- Information shown -
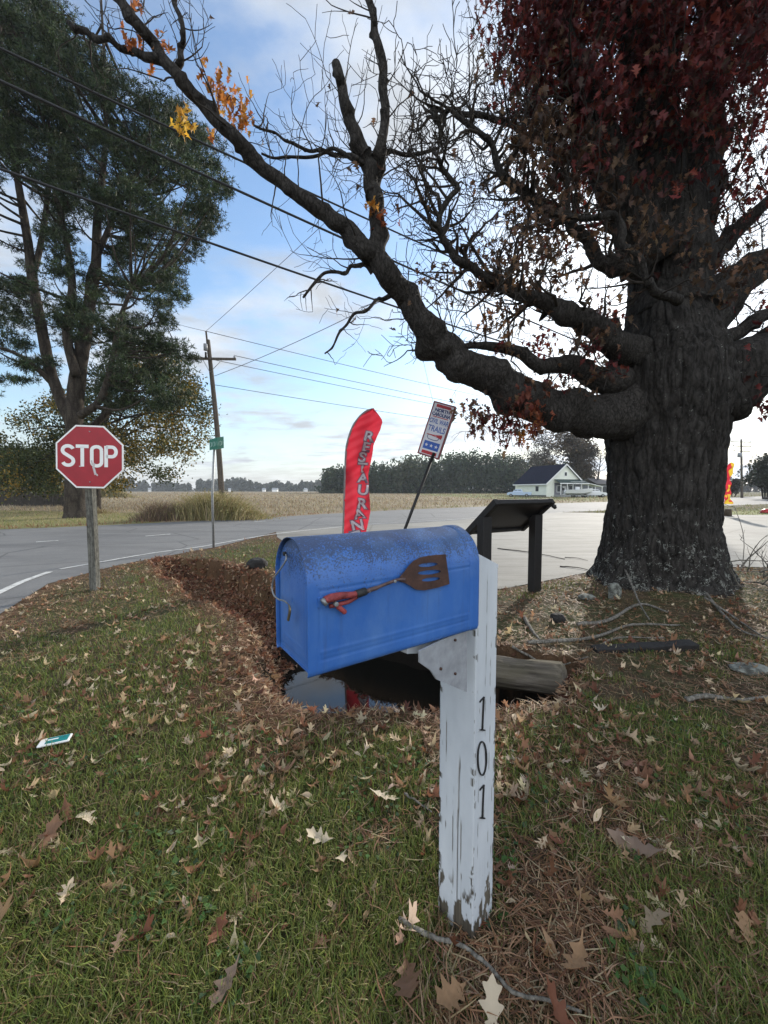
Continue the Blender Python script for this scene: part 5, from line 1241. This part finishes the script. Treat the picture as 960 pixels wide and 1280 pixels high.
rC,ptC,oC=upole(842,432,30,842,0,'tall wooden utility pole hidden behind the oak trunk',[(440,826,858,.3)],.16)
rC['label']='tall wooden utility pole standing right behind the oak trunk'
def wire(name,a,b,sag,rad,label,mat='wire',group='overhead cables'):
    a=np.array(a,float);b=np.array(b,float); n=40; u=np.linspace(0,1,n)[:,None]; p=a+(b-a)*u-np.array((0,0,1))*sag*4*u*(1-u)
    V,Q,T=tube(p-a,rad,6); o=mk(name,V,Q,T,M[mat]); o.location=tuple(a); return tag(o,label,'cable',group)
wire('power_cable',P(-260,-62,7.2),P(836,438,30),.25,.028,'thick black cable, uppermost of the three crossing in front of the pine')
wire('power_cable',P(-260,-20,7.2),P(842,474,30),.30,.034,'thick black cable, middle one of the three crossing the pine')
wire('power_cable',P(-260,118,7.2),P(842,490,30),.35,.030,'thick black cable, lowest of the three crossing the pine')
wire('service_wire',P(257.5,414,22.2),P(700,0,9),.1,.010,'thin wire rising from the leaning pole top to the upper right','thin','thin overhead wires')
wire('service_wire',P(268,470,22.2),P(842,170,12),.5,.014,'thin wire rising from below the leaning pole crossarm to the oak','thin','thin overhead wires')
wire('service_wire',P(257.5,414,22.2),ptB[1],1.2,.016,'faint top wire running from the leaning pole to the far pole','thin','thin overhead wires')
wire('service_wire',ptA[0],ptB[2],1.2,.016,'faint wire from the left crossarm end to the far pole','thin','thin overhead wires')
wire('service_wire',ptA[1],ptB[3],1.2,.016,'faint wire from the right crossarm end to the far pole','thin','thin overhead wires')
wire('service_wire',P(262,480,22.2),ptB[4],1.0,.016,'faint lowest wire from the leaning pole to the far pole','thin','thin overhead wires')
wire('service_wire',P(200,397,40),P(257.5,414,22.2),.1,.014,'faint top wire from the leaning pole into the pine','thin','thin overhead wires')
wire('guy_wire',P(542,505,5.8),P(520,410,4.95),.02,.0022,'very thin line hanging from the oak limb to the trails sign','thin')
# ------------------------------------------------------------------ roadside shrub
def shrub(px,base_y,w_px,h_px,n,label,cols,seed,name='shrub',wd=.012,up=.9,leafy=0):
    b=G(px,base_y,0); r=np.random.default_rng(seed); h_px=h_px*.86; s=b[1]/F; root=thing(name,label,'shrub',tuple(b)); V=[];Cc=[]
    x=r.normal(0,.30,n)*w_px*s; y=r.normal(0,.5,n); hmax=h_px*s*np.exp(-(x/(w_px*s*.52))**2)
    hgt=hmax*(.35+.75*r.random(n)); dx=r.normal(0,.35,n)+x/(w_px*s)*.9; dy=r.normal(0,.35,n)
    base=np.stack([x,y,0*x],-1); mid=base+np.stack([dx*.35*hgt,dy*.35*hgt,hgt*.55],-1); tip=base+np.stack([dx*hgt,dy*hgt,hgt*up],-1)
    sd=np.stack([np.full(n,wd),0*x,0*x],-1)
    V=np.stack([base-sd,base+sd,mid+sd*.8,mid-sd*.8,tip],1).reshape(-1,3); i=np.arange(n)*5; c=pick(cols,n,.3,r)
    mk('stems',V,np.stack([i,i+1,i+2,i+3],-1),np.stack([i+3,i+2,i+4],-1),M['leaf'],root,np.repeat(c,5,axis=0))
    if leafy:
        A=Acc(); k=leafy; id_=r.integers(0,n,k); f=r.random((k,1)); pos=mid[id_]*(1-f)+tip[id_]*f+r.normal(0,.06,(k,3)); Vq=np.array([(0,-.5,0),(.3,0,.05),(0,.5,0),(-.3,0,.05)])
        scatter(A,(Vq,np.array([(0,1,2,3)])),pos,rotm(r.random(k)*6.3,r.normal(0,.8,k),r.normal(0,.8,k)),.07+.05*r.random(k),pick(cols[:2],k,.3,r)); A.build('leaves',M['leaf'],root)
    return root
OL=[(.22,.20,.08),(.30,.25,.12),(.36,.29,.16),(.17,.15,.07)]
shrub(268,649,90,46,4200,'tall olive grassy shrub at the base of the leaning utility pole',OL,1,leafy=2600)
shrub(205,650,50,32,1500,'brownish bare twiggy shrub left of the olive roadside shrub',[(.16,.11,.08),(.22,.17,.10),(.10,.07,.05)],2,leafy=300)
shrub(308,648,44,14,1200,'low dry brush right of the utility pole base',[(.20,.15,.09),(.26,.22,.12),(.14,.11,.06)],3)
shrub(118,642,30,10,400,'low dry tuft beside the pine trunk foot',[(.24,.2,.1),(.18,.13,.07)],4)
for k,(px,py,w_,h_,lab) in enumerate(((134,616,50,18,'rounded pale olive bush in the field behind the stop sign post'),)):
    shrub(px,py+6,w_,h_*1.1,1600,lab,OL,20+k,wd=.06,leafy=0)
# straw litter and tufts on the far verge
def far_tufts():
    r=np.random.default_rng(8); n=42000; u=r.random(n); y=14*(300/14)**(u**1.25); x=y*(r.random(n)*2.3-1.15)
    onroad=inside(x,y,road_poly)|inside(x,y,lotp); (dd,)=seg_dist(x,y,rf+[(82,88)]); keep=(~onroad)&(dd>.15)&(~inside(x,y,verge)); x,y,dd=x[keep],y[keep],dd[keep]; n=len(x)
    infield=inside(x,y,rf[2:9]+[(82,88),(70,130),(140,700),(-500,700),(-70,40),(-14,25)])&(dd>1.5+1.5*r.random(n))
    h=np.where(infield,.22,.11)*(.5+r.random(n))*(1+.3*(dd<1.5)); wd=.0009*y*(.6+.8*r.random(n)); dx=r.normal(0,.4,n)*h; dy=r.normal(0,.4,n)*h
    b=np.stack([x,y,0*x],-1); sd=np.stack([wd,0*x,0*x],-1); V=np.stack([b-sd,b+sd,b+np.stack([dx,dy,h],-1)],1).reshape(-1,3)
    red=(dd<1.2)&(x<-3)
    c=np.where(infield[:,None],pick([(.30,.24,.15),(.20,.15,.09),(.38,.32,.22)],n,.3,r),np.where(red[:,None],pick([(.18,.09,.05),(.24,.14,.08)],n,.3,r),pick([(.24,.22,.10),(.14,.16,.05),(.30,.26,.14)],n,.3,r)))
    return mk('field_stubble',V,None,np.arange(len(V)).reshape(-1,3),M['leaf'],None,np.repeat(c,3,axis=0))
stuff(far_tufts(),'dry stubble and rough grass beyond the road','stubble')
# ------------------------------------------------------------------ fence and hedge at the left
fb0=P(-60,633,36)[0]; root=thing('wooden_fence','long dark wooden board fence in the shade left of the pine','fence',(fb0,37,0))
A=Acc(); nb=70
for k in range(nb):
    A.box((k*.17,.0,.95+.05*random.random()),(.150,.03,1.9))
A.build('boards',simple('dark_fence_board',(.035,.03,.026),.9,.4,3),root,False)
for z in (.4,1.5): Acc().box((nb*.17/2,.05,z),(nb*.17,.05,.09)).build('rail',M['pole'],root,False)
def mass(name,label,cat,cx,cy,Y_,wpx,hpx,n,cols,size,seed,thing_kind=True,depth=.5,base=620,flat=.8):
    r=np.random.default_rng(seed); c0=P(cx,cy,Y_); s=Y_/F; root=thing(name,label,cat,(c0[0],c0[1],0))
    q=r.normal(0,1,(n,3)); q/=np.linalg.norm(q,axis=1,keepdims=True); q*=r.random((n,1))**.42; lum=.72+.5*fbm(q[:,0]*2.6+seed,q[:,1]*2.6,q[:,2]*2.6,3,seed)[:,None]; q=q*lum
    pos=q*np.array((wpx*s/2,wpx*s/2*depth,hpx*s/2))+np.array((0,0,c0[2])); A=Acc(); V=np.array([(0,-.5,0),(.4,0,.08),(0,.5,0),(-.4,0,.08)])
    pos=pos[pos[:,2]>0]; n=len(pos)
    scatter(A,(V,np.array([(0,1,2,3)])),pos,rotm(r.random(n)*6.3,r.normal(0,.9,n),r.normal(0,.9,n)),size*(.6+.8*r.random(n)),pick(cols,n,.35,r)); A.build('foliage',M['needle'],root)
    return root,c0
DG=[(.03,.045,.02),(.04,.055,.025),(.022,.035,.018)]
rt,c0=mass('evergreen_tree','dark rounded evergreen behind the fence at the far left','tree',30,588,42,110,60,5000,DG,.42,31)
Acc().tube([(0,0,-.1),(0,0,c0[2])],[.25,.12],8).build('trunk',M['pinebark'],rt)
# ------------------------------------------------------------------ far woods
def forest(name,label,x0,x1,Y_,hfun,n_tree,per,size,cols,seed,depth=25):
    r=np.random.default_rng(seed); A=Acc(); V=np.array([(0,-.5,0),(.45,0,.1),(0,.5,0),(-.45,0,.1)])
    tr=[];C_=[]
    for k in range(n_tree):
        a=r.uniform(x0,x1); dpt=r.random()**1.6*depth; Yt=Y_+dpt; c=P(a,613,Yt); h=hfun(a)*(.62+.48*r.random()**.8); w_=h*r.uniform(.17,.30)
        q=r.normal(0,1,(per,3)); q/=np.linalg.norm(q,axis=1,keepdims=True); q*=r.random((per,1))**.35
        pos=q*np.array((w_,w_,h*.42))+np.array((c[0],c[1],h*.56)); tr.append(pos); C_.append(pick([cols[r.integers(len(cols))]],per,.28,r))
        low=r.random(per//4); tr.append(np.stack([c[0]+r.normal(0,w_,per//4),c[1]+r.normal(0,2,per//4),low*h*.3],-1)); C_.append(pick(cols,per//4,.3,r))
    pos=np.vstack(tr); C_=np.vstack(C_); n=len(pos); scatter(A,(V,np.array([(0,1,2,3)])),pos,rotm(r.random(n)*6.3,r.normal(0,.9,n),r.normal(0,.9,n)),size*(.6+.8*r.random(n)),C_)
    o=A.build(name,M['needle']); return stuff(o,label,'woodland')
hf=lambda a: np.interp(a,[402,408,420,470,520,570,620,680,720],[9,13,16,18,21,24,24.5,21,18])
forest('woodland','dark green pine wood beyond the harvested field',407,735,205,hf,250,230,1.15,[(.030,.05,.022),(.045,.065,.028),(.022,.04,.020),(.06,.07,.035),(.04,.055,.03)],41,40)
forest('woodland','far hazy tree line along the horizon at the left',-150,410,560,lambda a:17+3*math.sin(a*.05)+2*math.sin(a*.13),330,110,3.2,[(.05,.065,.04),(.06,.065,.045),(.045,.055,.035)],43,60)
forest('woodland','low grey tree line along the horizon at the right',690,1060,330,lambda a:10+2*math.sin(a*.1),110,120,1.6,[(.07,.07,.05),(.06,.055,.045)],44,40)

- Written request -
Transcribe word for word the lines from the one holding "A=Acc(); nb=70" through the one holding "A.box((k*.17,.0,.95+.05*random.random()),(.150,.03,1.9))". Include both, and add nothing.

- Worked answer -
A=Acc(); nb=70
for k in range(nb):
    A.box((k*.17,.0,.95+.05*random.random()),(.150,.03,1.9))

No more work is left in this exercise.